**Challenge**
Please retype the records below exactly, from the first line through the line containing "0, .98).build('backing_board', 'oak_backing', t)", and leave out any pictures.
--- Start Provided records ---
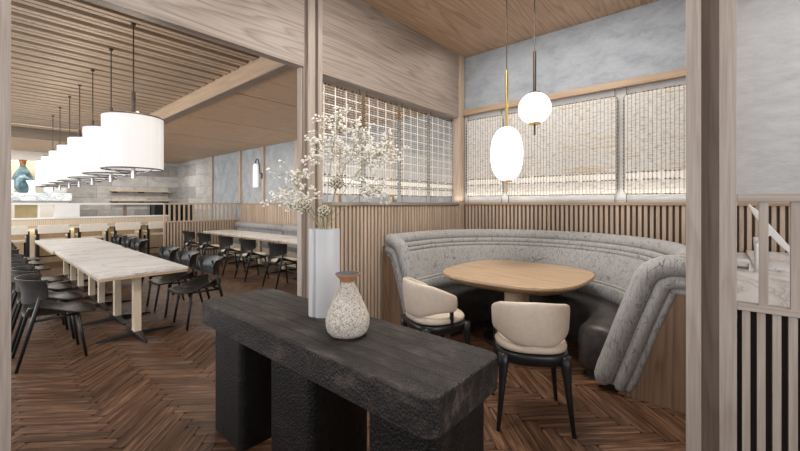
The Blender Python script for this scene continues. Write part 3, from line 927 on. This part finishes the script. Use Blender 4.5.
# ------------------------------------------------------------------ partition at the far end
t = thing('slatted_partition', 'pale wood slatted partition with open upper balusters at the far end of the bench', 'partition', (-11.03, 3.23, 0))
box(-.03, .03, 0, 2.0, 1.46, 1.50).build('top_rail', 'partition_wood', t)
box(-.03, .03, 0, 2.0, .98, 1.02).build('middle_rail', 'partition_wood', t)
y = 0.0
while y < 1.97:
    box(-.025, .025, y, y+.035, 1.02, 1.46).build('baluster', 'partition_wood', t); y += .118
m = MB(); y = 0
while y < 1.97: m.box(-.025, .02, y, y+.045, 0, .98); y += .075
m.build('slat_panel', 'partition_wood', t)
box(-.04, -.025, 0, 2.0, 0, .98).build('backing_board', 'oak_backing', t)

# ------------------------------------------------------------------ bar counter
t = thing('bar_counter', 'pale wood bar counter with marble ledge and white open frame on top', 'counter', (-12.95, 0, 0))
box(-.15, .1, -3.0, 3.9, 0, 1.09).build('counter_body', 'bar_wood_shaded', t)
m = MB(); y = -2.9
while y < 3.85: m.box(.1, .112, y, y+.026, .92, 1.08); y += .034
m.build('slat_band', 'pale_wood', t)
box(.1, .50, -3.0, 3.9, .865, .90).build('marble_ledge', 'marble', t)
for y in (-.1, .82, 1.55, 2.27, 3.0): box(.12, .30, y, y+.12, 0, .865).build('pier', 'pale_wood', t)
fr = MB()
fr.box(-.15, .15, -3.0, 3.9, 1.455, 1.50); fr.box(-.15, .13, -3.0, 3.9, 1.09, 1.13)
fr.box(-.15, .15, 1.32, 1.80, 1.13, 1.455); fr.box(-.13, .13, 1.02, 1.05, 1.13, 1.455)
fr.build('white_frame', 'white_paint', t)
box(-.1, .0, 2.78, 2.86, 1.13, 1.455).build('post', 'ash_dark_shaded', t)
box(-.15, -.11, .62, 1.02, 1.13, 1.455).build('ochre_panel', 'ochre', t) 
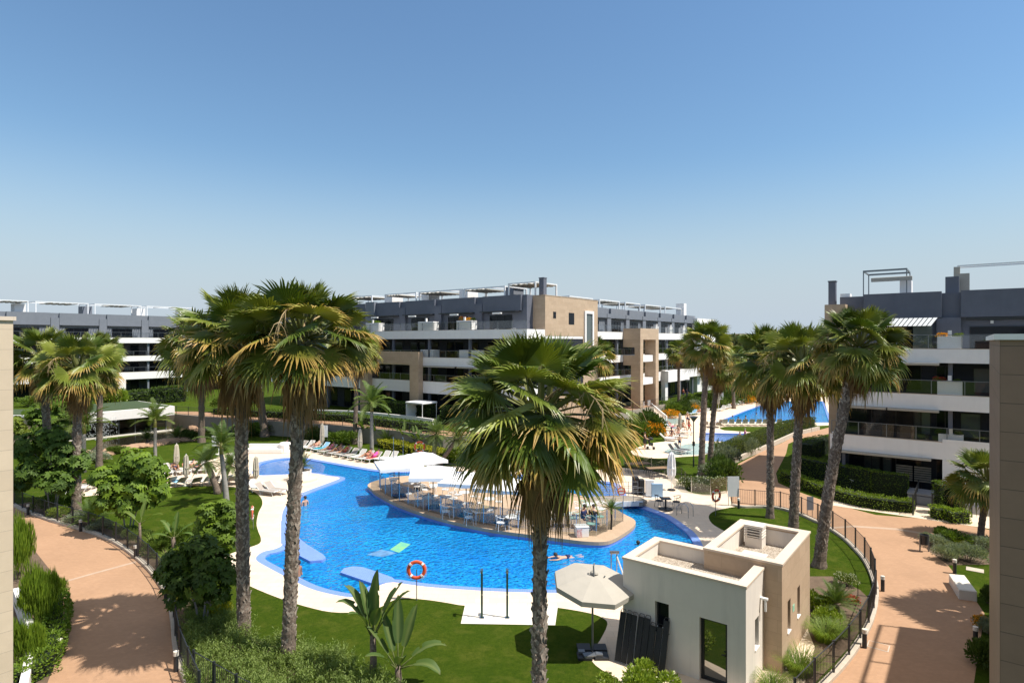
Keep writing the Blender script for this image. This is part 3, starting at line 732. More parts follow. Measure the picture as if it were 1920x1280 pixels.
# openings on the sunlit stone end (plane x = 0.02, looking +x)
def end_opening(name, y0, y1, z0, z1, frame, fm, gm='window_glass', proud=0.06):
    mb = MB(); x = 0.02
    if frame:
        mb.box(x, x + proud + .02, y0 - frame, y0, z0, z1 + frame); mb.box(x, x + proud + .02, y1, y1 + frame, z0, z1 + frame); mb.box(x, x + proud + .02, y0, y1, z1, z1 + frame)
        o = mb.build(name, fm, main_b, uv=False)
    else:
        mb.box(x, x + 0.02, y0 - .06, y1 + .06, z0 - .06, z1 + .06); o = mb.build(name, 'dark_frame', main_b, uv=False)
    g = MB(); g.box(x + 0.021, x + 0.03, y0, y1, z0, z1); g.build('pane', gm, o, uv=False)
end_opening('window', 4.9, 5.35, 13.3, 13.9, 0, None)
end_opening('window', 8.1, 9.15, 12.7, 13.9, 0, None)
end_opening('window', 11.75, 13.2, 10.2, 14.0, 0.32, 'white_render', 'pale_glass', 0.15)
# tan stone portal over two storeys
mb = MB(); mb.box(-25.9, -15.2, -0.75, -0.02, 8.0, 9.46); mb.box(-16.7, -15.2, -0.75, -0.02, 1.5, 7.99); mb.box(-25.9, -24.4, -0.75, -0.02, 1.5, 7.99)
mb.build('stone_portal', 'tan_stone', main_b)
for a, b, cv in ((-35.5, -29.6, (0.1, .9)), (-26.8, -20.8, (.0, .45)), (-20.2, -12.6, (0.0, 0.5)), (-12.4, -6.2, (0.0, .55)), (-5.6, -1.9, (0.0, 1.0)), (-46, -38, (.3, .8))):
    pergola(main_b, a, b, 4.2, 8.4, 15.75, 1.2 if a < -7 else 1.45, 3, cv)
for x in (-28.2, -21, -14.2, -7.0): 
    mb = MB(); mb.box(x - .7, x + .7, 6, 8, 15.75, 17.2); mb.build('rooftop_unit', 'slate_light' if x > -10 else 'white_render', main_b)
chimney(main_b, -0.9, 4.2, 15.7, 1.9, 0.6)
for x0, x1 in ((-20.0, -17.6), (-13.6, -10.6), (-7.2, -4.2), (-27, -24.6)):
    fold_awning(main_b, x1 - 1.2, x1, 1.2, 13.85, 'white_metal')
for x0, x1 in ((-15, -10), (-9.6, -4.6)): fold_awning(main_b, x0, x1, 0.0, 7.86)
mb = MB(); mb.box(-27.75, -26.0, 1.6, 2.19, 11.3, 15.9); mb.build('pier', 'slate_light', main_b)

# ------------------------------------------------ far wing on the right of it, sunlit
O2 = Vector((-0.05, 63.0, 0))
wing = thing('apartment_building', 'sunlit far wing with pale slate penthouse row, beyond the tan stone end', 'building', O2, TH2)
B2 = [(11.0, 11.98), (7.87, 8.83), (4.62, 6.0)]
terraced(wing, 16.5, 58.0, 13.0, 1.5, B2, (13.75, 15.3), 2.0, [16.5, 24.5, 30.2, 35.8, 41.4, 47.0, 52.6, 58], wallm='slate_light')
mb = MB(); mb.box(25.4, 31.4, -2.6, -0.02, 10.95, 12.5); mb.box(25.4, 26.3, -2.6, -0.02, 9.9, 10.94); mb.box(25.4, 26.3, -2.6, -1.75, 7.4, 9.89); mb.box(25.4, 26.3, -1.74, -0.02, 7.4, 8.8); mb.box(25.4, 26.3, -2.6, -1.2, 1.5, 7.39); mb.box(30.4, 31.4, -2.6, -0.9, 1.5, 10.94)
mb.build('stone_portal', 'tan_stone', wing)
for z in (7.87, 4.7): mb = MB(); mb.box(26.31, 30.39, -2.2, -0.02, z, z + .9); mb.build('balcony', 'white_render', wing)
for a, b, cv in ((17, 23, (0, .6)), (25, 31, (.2, 1)), (33, 38, (0, .7)), (40, 46, (.3, 1)), (48, 55, (.0, .5))): pergola(wing, a, b, 3.5, 7.5, 15.3, 1.25, 3, cv)
mb = MB(); mb.box(56.5, 66, 1.0, 9, 1.5, 14.9); mb.build('white_end', 'white_render', wing)
mb = MB(); mb.box(55.2, 56.4, 3, 4.5, 15.3, 17.6); mb.build('rooftop_unit', 'white_render', wing)
mb = MB(); mb.box(38.2, 39.2, -0.7, -0.02, 1.5, 6.2); mb.box(38.2, 47, -1.2, -0.021, 4.4, 6.1); mb.build('white_pier', 'white_render', wing)

# ------------------------------------------------ left block
O3 = Vector((-65.9, 100.0, 0))
lb_ = thing('apartment_building', 'long white banded block with slate top storey, at the left behind the palms', 'building', O3, TH2)
B3 = [(10.43, 11.33), (7.36, 8.25), (4.3, 5.5)]
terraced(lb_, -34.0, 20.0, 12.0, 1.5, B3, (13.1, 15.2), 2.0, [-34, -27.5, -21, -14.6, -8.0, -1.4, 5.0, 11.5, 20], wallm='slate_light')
for a, b, cv in ((-33, -26, None), (-25, -18.5, (.4, 1)), (-17.5, -11, (.5, 1)), (-10, -3, (.2, .8)), (-2, 5, (.3, .8)), (6, 14, None)): pergola(lb_, a, b, 3.5, 7.5, 15.2, 1.7, 3, cv, t=0.14)
for x in (-24, -11.6, -2.6, 5.6, 13):
    mb = MB(); mb.box(x - 0.7, x + 0.7, 5, 7, 15.2, 16.6); mb.build('rooftop_unit', 'white_render' if x != -2.6 else 'slate_light', lb_)
mb = MB(); mb.box(0.2, 1.3, -0.25, -0.02, 1.5, 5.4); mb.build('white_pier', 'white_render', lb_)

# ------------------------------------------------ right block, its facade in shade
O4 = Vector((23.27, 43.9, 0))
rb = thing('apartment_building', 'shaded block with three pale balcony bands and dark slate penthouse, at the right', 'building', O4, TH1)
RL = 24.0
B4 = [(9.27, 10.19), (6.13, 7.14), (2.87, 4.0)]
def rb_x(px, off=0.0): return lx(px, O4, D1, off, D2)
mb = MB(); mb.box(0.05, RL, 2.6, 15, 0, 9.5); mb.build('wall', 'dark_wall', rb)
for i, (z0, z1) in enumerate(B4):
    xe = [2.2, 0.6, 0.0][i]
    mb = MB(); mb.box(xe, RL, 0, 0.18, z0, z1); mb.box(xe + .18, RL, 0.181, 2.59, z0 + 0.02, z0 + 0.3); mb.box(xe, xe + 0.179, 0.181, 2.6, z0, z1)
    mb.build('balcony', 'white_render', rb)
    mb = MB(); mb.box(xe - .01, RL, -0.012, 0.2, z1 + .001, z1 + .03); mb.build('parapet_cap', 'coping_stone', rb, uv=False)
    glass_rail(rb, xe + 0.1, RL, 0.08, z1 + 0.03, 0.9, 1.75)
xs = rb_x(1767)
mb = MB(); mb.box(xs, RL, -0.02, -0.003, 4.0, 4.22); mb.box(xs, xs + 2.9, -0.021, -0.002, 0, 2.86); mb.box(xs, xs + .2, 0.0, 2.6, 0, 2.86); mb.build('white_pier', 'white_render', rb)
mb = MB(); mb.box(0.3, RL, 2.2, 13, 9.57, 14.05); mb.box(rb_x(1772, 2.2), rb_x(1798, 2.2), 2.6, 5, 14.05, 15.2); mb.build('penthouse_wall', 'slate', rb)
mb = MB(); mb.box(rb_x(1546, 1.0), rb_x(1585, 1.0), 1.0, 6, 9.57, 13.45); mb.box(-0.6, 0.0, 3, 10, 0, 9.56); mb.build('stone_end', 'tan_stone', rb)
for a, b in ((1.9, rb_x(1766, 2.2)), (rb_x(1802, 2.2), RL)):
    mb = MB(); mb.box(a, b, 1.85, 2.197, 12.35, 14.16); mb.build('parapet', 'slate', rb)
mb = MB(); mb.box(rb_x(1766, 2.2) - .3, rb_x(1802, 2.2), 1.95, 2.196, 9.6, 12.34); mb.build('pier', 'slate', rb)
chimney(rb, rb_x(1561, 3.0), 3.0, 13.55, 1.75, 0.5)
mb = MB(); mb.box(rb_x(1576, 3), rb_x(1594, 3), 2.9, 3.8, 13.55, 14.35); mb.build('rooftop_unit', 'white_render', rb)
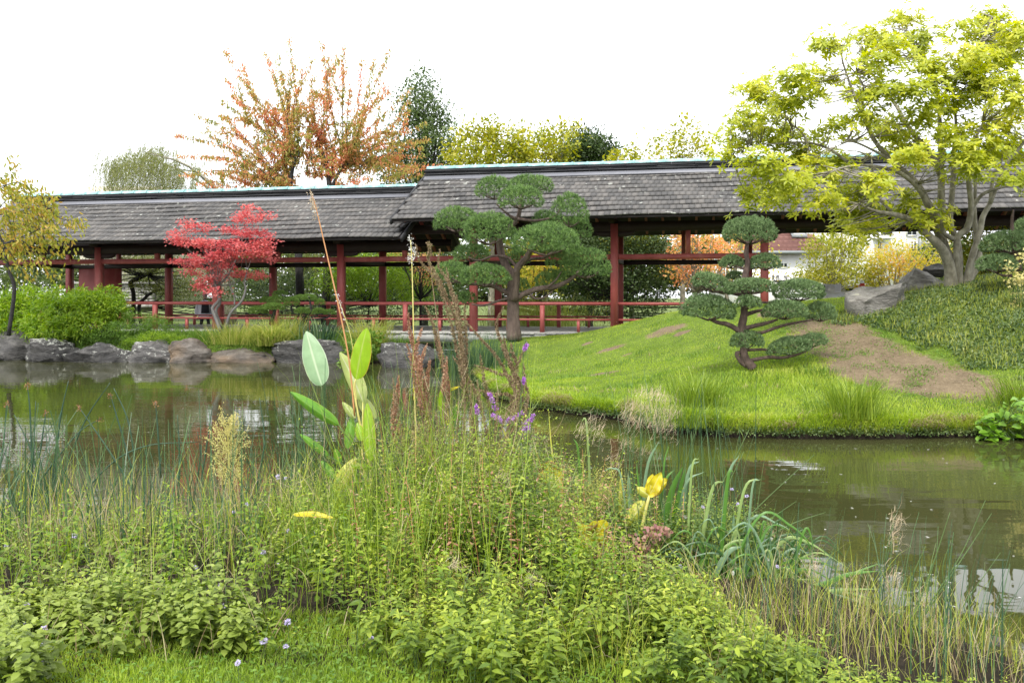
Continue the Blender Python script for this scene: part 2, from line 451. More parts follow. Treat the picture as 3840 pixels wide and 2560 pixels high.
M['lf_willow'] = leafmat('leaf_willow', [(.1, .13, .03), (.18, .21, .05), (.3, .31, .09)], .4, .5, .4, .5)
M['lf_dark'] = leafmat('leaf_dark', [(.02, .04, .012), (.05, .085, .022), (.1, .145, .04)], .2, .5, .4, .8)
M['lf_green'] = leafmat('leaf_green', [(.035, .06, .015), (.075, .115, .025), (.15, .19, .045)], .25, .5, .4, .7)
M['lf_yellow'] = leafmat('leaf_yellow', [(.12, .16, .02), (.24, .27, .025), (.38, .37, .035), (.48, .42, .06)], .35, .5, .4, .7)
M['lf_yorange'] = leafmat('leaf_yellow_orange', [(.2, .26, .03), (.38, .4, .05), (.55, .44, .07), (.66, .34, .1)], .45, .5, .5, .8)
M['lf_orange'] = leafmat('leaf_orange', [(.45, .38, .08), (.62, .4, .12), (.78, .34, .17), (.74, .46, .26)], .45, .5, .4, .9)
M['lf_bamboo'] = leafmat('leaf_bamboo', [(.06, .13, .015), (.13, .24, .02), (.26, .38, .03), (.42, .5, .06)], .4, .45, .3, 1.6, .3)
M['lf_shrub'] = leafmat('leaf_shrub', [(.06, .13, .02), (.12, .22, .03), (.2, .32, .05)], .35, .5, .4, 2)
M['lf_ivy'] = leafmat('leaf_ivy', [(.02, .05, .015), (.05, .09, .025), (.1, .15, .04), (.2, .22, .07)], .2, .45, .45, 1.2)
M['lf_lawn'] = leafmat('blade_lawn', [(.1, .17, .02), (.22, .33, .03), (.36, .46, .05), (.46, .46, .12)], .4, .5, .55, 1.2)
M['lf_sedge'] = leafmat('blade_sedge', [(.12, .2, .03), (.24, .32, .05), (.4, .42, .1), (.55, .5, .2)], .4, .5, .2, 2)
M['lf_iris'] = leafmat('blade_iris', [(.09, .15, .02), (.18, .27, .03), (.34, .42, .06)], .35, .4, .2, 2)
M['lf_reed'] = leafmat('blade_reed', [(.02, .055, .03), (.045, .1, .05), (.09, .16, .07), (.18, .24, .1)], .25, .4, .2, 2)
M['lf_grass'] = leafmat('blade_grass', [(.12, .17, .02), (.24, .3, .035), (.4, .44, .07), (.52, .48, .16)], .4, .45, .4, 1.5)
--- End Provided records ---
**Task output**
The Blender Python script for this scene continues. Write part 3, from line 927 on. This part finishes the script. Use Blender 4.5.
# ------------------------------------------------------------------ partition at the far end
t = thing('slatted_partition', 'pale wood slatted partition with open upper balusters at the far end of the bench', 'partition', (-11.03, 3.23, 0))
box(-.03, .03, 0, 2.0, 1.46, 1.50).build('top_rail', 'partition_wood', t)
box(-.03, .03, 0, 2.0, .98, 1.02).build('middle_rail', 'partition_wood', t)
y = 0.0
while y < 1.97:
    box(-.025, .025, y, y+.035, 1.02, 1.46).build('baluster', 'partition_wood', t); y += .118
m = MB(); y = 0
while y < 1.97: m.box(-.025, .02, y, y+.045, 0, .98); y += .075
m.build('slat_panel', 'partition_wood', t)
box(-.04, -.025, 0, 2.0, 0, .98).build('backing_board', 'oak_backing', t)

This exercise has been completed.